On the other side, George Will was roundly criticized after it became public that he had helped prepare then-presidential candidate Ronald Reagan for his debates with Jimmy Carter in 1980. As a regular on the nation’s Op-Ed pages, there’s no doubt about where Will stands politically, of course, but even so, his direct involvement with a candidate -- one he was simultaneously writing about -- left him tarred and slightly less trustworthy.

Where daily newspapers are concerned, the potential for trouble seems all the greater. Take an issue like abortion. Let’s say you were reading an article on the subject in this newspaper and you discovered that the reporter had contributed money to the National Abortion Rights Action League. If you opposed abortion rights, you would immediately grow suspicious, whatever the article’s contents. You might even feel that way if you were pro-choice.

So, yes, I have strong views, but I prefer to have readers judge my articles based solely on their contents, without having any extraneous political activities dragged in. Years ago, when I worked at the Columbia Journalism Review, the staff’s position was that, as critics of the press, we had to be like Caesar’s wife -- above suspicion. That’s not a bad rule for all journalists. Perhaps I’ll be accused of hypocrisy. Perhaps it’s true that the best way to counteract the biases we all have is to be utterly transparent -- and that the more readers know about us, the better they can judge our work. But the case I’m making is a practical one. The more unencumbered I am, the more effective I can be. And when I do my work, I’ll try, like any good journalist, to be, if not exactly objective (everyone has a point of view), as accurate and fair as possible.

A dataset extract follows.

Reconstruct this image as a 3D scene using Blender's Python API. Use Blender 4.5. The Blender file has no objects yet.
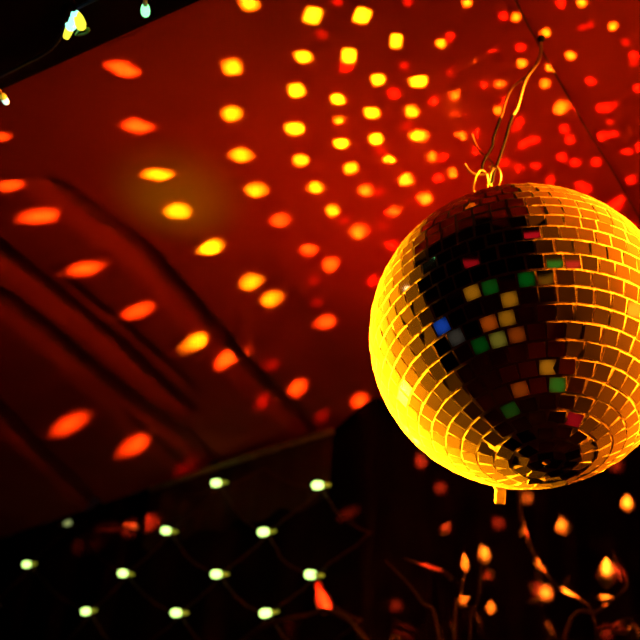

That does not mean that I agree with Leonard Downie Jr., the executive editor of the Washington Post, when he argues that journalists, in the interest of full objectivity, should abstain even from voting. I regard voting as a basic civic right -- indeed, a duty -- that all Americans (even ex-felons) should be encouraged to exercise. But I’m not going to reveal whom I voted for. And I’m certainly not going to say which candidate I was asked to endorse.